Once you have deployed a service to a Region you are unable to move it – you have to re-provision it if you need the primary location to be somewhere else.

As a final note, while there is a Regional availability model (replication of services between Regions), Microsoft has also introduced the concept of Availability Zones. Availability Zones are still being rolled out globally, and are more than just a logical overlay over Regions. There is a great infographic on the Azure Resiliency website that covers how Regions and Availability Zones work and the value they provide.

So there we have it, a quick overview of some of the key terms you should be familiar with when getting started with Azure. As always, if anything’s unclear or you have any questions feel free to drop a comment below.


22 thoughts on “Understanding Tenants, Subscriptions, Regions and Geographies in Azure

  1. I was having a hard time understanding the difference between a Tenant and Subscription and how the Azure AD Domain fits in but your article did a great job at explaining it. Thank you for the blog post!

  2. Can an organization which has a tenant with all infrastructure based in one region (Western Europe) create new VMs in another region (Northern Europe), which is cheaper! I don’t want to duplicate data just create new Vm’s in this region. Can I also transfer the current VM’s to a different region that is cheaper?

    1. Matt – generally speaking a Subscription can use any Region. There are a few exceptions such as Azure in China and the Gov Cloud Regions in North America, but a new Subscription will have access to the majority of Regions that are available.

      Moving VMs between Regions is possible, but it’s not a ‘click button’ experience. You would either need to use Azure Site Recovery (ASR) to duplicate to the second Region or manually move the disks between Regions and create a new VM and attach them (which is effectively what ASR is automating).

      Hope this helps.

      1. I am new to Azure and have couple of queries hoping to get answers for. By the way this is a great read to understand the basic concpets.
        (1) If a resource (Ex: VM and its data) has to be moved to another region, would moving the VM to resource group of another region suffice?
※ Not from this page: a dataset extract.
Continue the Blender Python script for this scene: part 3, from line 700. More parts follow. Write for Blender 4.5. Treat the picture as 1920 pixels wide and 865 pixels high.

I guess this shouldn’t work or not the right option.

        (2) back up the VM, delete the original VM, and recreate the VM in a different region. -> Should work however, guess it’s a time consuming process.
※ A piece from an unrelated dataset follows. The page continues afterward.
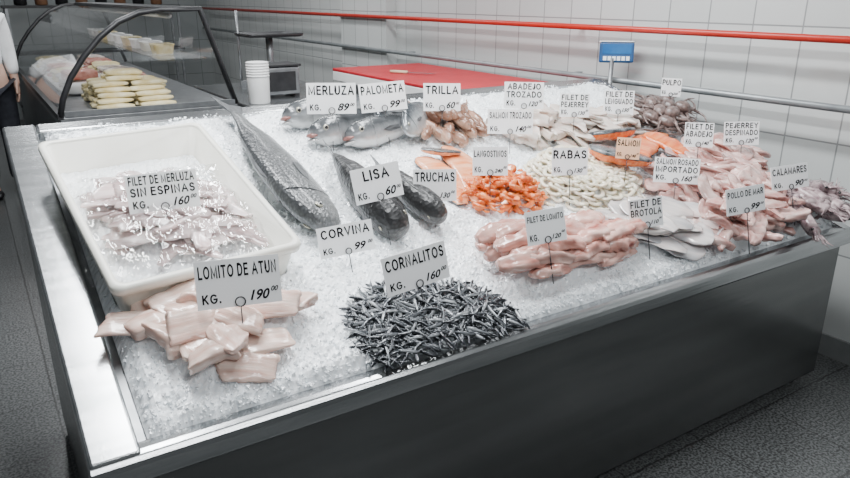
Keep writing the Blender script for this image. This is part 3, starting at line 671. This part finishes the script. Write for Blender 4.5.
def anchmesh(seed):
    rnd=random.Random(seed); L=.064; bd=rnd.uniform(-.16,.16)
    v,f=fbody('anchovy',L,12,10,bd); t=prism([(-.48*L,.012*L),(-.55*L,.028*L),(-.53*L,0),(-.55*L,-.028*L),(-.48*L,-.012*L)],1,-.0005,.0005)
    e=comb(*[ball((.41*L,s*.044*L+bd*L*math.sin(PI*.91),.014*L),.020*L,.012*L,.020*L,6,4) for s in (-1,1)])
    n0=len(f)+len(t[1]); V_,F_=comb((v,f),t,e)
    return V_,F_,[0]*n0+[1]*(len(F_)-n0)
AM=[anchmesh(i) for i in range(8)]
CP=POLY['corn'][0]; V=[];F=[];FMI=[]
for i,(a,b) in enumerate(sample(CP,420,.004)):
    v,f,fmi=AM[i%8]; m=MB@Matrix.Translation((a,b,iceh(a,b)+.003+.004*random.random()))@Matrix.Rotation(U(0,6.28),4,'Z')@Matrix.Rotation(random.choice((-1,1))*R(50)+U(-.5,.5),4,'X')
    k=len(V); V+=[m@p for p in v]; F+=[tuple(x+k for x in q_) for q_ in f]; FMI+=fmi
tag(mobj('small_fish_layer',(V,F),[ANCH,EYEB],fm=FMI),'lower layer of tiny silver fish in the cornalitos pile, mostly covered','fish',kind='stuff')
an=[tag(mobj('small_fish',(v,f),[ANCH,EYEB],fm=fmi),'tiny dark backed silver fish in the pile under the CORNALITOS sign','fish','tiny silver fish in the cornalitos pile') for v,f,fmi in AM]
pile('corn',an,299,0,PI,.014,.010,inset=.004,pv=.05,rv=.5,r0=R(50))
# ------------------------------------------------------------ plastic bag over hake fillets
V=[];F=[];n_=76
ca=sum(p[0] for p in PT)/len(PT); cb=sum(p[1] for p in PT)/len(PT)
for j in range(n_+1):
    for i in range(n_+1):
        x=(i/n_-.5)*.50; y=(j/n_-.5)*.50; a=ca+x+.02*noise.noise(Vector((y*8,1,1))); b=cb+y+.02*noise.noise(Vector((x*8,2,1)))
        fall=max(abs(x)/.25,abs(y)/.25)
        h=trayh(a,b)+.056*(1-fall**3)+.018*noise.noise(Vector((a*16,b*16,3)))+.022*abs(noise.noise(Vector((a*40,b*26,7))))+.009*abs(noise.noise(Vector((a*80,b*110,8))))
        V.append(W(a,b,h))
for j in range(n_):
    for i in range(n_): k=j*(n_+1)+i; F.append((k,k+1,k+n_+2,k+n_+1))
tag(mobj('plastic_bag',(V,F),FILM),'crinkled clear plastic bag spread over the hake fillets in the bin','plastic bag')
# ------------------------------------------------------------ price signs
for (ws,cx,by,w,h,k,pr_,sup,lift,rl),(T,U_,Pm) in zip(SIGNS,SDATA):
    if ws[-1]=='SIN ESPINAS': a,b=bed(cx,by,.12); hh=.12
    else: a,b,hh=onice(cx,by,lift)
    p=W(a,b,hh); c=CAM-p; yc=math.atan2(c.x,-c.y); fw=Vector((math.sin(PSI)*math.cos(TH),math.cos(PSI)*math.cos(TH),-math.sin(TH))); d=(p-CAM).dot(fw)
    ww=w*d/FPX/math.cos((1-k)*yc); Hh=h*d/FPX/.95
    tint='pale orange' if ws==('SALMON',) else 'white'
    o=thing('price_sign',tint+' price card on a wire holder reading '+' '.join(ws),'price sign',group='price cards on the counter')
    o.matrix_world=Matrix.Translation(p)@Matrix.Rotation(yc*k,4,'Z')@Matrix.Rotation(R(-13+random.uniform(-3,3)),4,'X')@Matrix.Rotation(R(rl),4,'Y')
    mobj('card',box(-ww/2,ww/2,0,.002,0,Hh),CARDO if tint!='white' else CARD,o,False)
    sx=ww; sz=Hh/(h/w)
    sc_=lambda vf: ([Vector((q_.x*sx,-.0008,q_.z*sz)) for q_ in vf[0]],vf[1])
    for t_ in T: mobj('lettering',sc_(t_),BLACK,o,False)
    mobj('unit_lettering',sc_(U_),BLACK,o,False); mobj('price',sc_(Pm),BLACK,o,False)
    r=Hh*.10
    mobj('wire_holder',tube([(r*math.cos(t),-.004,r*1.0+r*math.sin(t)) for t in [2*PI*i/16 for i in range(16)]],.0017,6,False,True),WIREM,o)
    mobj('holder_spike',tube([(0,-.003,0),(0,-.003,-.05-lift*.7)],.0015,6),WIREM,o)
# ------------------------------------------------------------ deli case
Y0,Y1=2.84,6.2
dc=thing('deli_case','black framed deli display case with curved glass front','display case',(.8,4.5,0)); do=dc.location
def dpart(n,vf,m,smooth=False,bevel=0,par=None): return mobj(n,off(vf,do),m,par or dc,smooth,bevel)
arc=[(.31,.96),(.335,1.05),(.39,1.16),(.465,1.26),(.56,1.36),(.66,1.435),(.77,1.48),(.88,1.495)]
full=arc+[(1.10,1.495),(1.26,.96)]
dpart('body',box(.31,1.26,Y0,Y1,.06,.90),M('case_body',(.08,.085,.09),(.11,.115,.12),10,.4),bevel=.01)
dpart('plinth',box(.36,1.2,Y0+.05,Y1-.05,0,.06),BLACKP)
dpart('deck',box(.305,1.265,Y0,Y1,.90,.955),STEELD,bevel=.006)
for y in (Y0+.012,Y1-.012):
    dpart('frame_arch',tube([(x,y,z) for x,z in full],.016,8),BLACKP,True)
dpart('curved_glass',loft([[Vector((x,y,z)) for y in (Y0+.02,Y1-.02)] for x,z in arc],False),GLASS,True)
dpart('end_glass',([Vector((x,Y0+.012,z)) for x,z in full],[tuple(range(len(full)))]),GLASS)
dpart('top_panel',box(.88,1.11,Y0,Y1,1.49,1.51),BLACKP,bevel=.004)
dpart('sill_trim',box(.295,.325,Y0,Y1,.945,.975),BLACKP)
dpart('base_trim',box(.33,1.25,Y0-.003,Y0+.02,.9555,.985),STEELD)
dpart('shelf',box(.86,1.12,Y0+.05,Y1-.05,1.22,1.23),GLASS)
dpart('lamp_strip',tube([(.95,Y0+.1,1.46),(.95,4.5,1.46),(.95,Y1-.1,1.46)],.014,8),M('lamp_white',(.9,.9,.88),None,5,.3),True)
slabs=[mobj('pasta_slab',fillet(.2,.038,.02,300+i,bend=0,q=.25,sq=.6,nz=.06),PASTA) for i in range(5)]
k=0; usedp=set()
for lv in range(7):
    for i in range(8-lv):
        for ix in range(2 if lv<5 else 1):
            o=slabs[k%5]
            if k%5 in usedp: o=dup(o)
            usedp.add(k%5); k+=1
            tag(o,('pale yellow slab of food lying on the deck of the deli case' if lv==0 else 'pale yellow slab of food stacked on top of others in the case'),'food','yellow slabs on the case deck' if lv==0 else 'upper yellow slabs inside the deli case')
            o.location=(.62+.21*ix+.08*(lv>4)+U(-.02,.02),3.02+.085*i+.03*lv,.966+.028*lv); o.rotation_euler=(0,0,R(U(-12,12)))
for i in range(6):
    o=tag(mobj('paper_pack',fillet(.22,.06,.05,350+i,bend=0,q=.2,sq=.55,nz=.15),(FOAM,MEAT,WFILL)[i%3]),'rounded pack of food behind the yellow slabs in the deli case','food pack','packs behind the yellow slabs')
    o.location=(.56+.26*(i%2)+.05*(i//2%2),3.78+.07*(i//2),.985+.075*(i//4)); o.rotation_euler=(0,0,U(-.3,.3))
k=0
for iy in range(5):
    for ix in range(2):
        y=4.15+.42*iy; x=.57+.32*ix
        t=tag(mobj('food_tray',loft([rrect(.27,.36,.02,0),rrect(.29,.38,.02,.03),rrect(.28,.37,.02,.03),rrect(.25,.34,.02,.006)]),FOAM),'white food tray on the deck of the deli case','tray','white trays inside the deli case'); t.location=(x,y,.9555)
        for j in range(12):
            lv=j//4; o=tag(mobj('meat_cut',fillet(.2,.035,.025,400+k%6,q=.35,nz=.2),(WFILL,MEAT,PASTA)[(iy*2+ix)%3]),'cut of food on a white tray in the deli case','food','cuts on trays inside the deli case')
            o.location=(x+U(-.02,.02),y-.12+.08*(j%4)+.04*(lv%2),.975+.03*lv); o.rotation_euler=(0,0,U(-.2,.2)); k+=1
for i in range(9):
    o=tag(mobj('food_tub',loft([rrect(.1,.14,.02,0),rrect(.12,.16,.025,.05),rrect(.125,.165,.025,.052),rrect(.125,.165,.025,.06)]),FOAM if i%3 else PASTA),'small lidded tub on the glass shelf of the deli case','tub','tubs on the deli case shelf')
    o.location=(.97,3.3+.31*i,1.2305)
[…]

        Appreciate if you could answer this.

      2. Hi Pavan.

        1) Unfortunately moving VMs between Regions isn’t achievable by moving between Resource Groups. You can move between Resource Groups for logical grouping purposes but it will not actually move the underlying resource (in this case a VM).

        2) You can do this way, though Azure recently introduce cross-Region move support with Azure Site Recovery which is likely to be more straightforward to use.

        The definitive guide to moving VMs, which can be configured in a number of ways, is covered here: https://docs.microsoft.com/en-us/azure/site-recovery/azure-to-azure-move-overview

        Hope this helps!

    1. Thanks for the feedback Daniel, and yes, it does seem unclear why you’d consider Availability Zones (AZs) over Regions. Clearly a part of having AZs is to provide a clearly mapping to competitor constructs, but at their core Availability Zones simply provide a different way of creating solutions that are resilient to failures (or updates) to the underlying cloud hosting infrastructure. The best visualisation of the value of AZs is on the Azure Resiliency site in a PDF infographic. Hope this helps!

  3. Excellent!!!

    Thanks very much! for the detailed explanation. Your article helped me to understand Azure AD, Tenant and Subscriptions “in detail”..apart from Azure Geo & Regions with Availability Zones, as well

    Thanks again

  4. This piece of writing not only is succinctly written, but also helps make sense of terms that are not found explained so well elsewhere.

    Thank you very much Simon for this excellent write-up!!!

  5. Thanks Simon for clarifying the concept of moving VM’s between regions. Really appreciate your inputs and comments.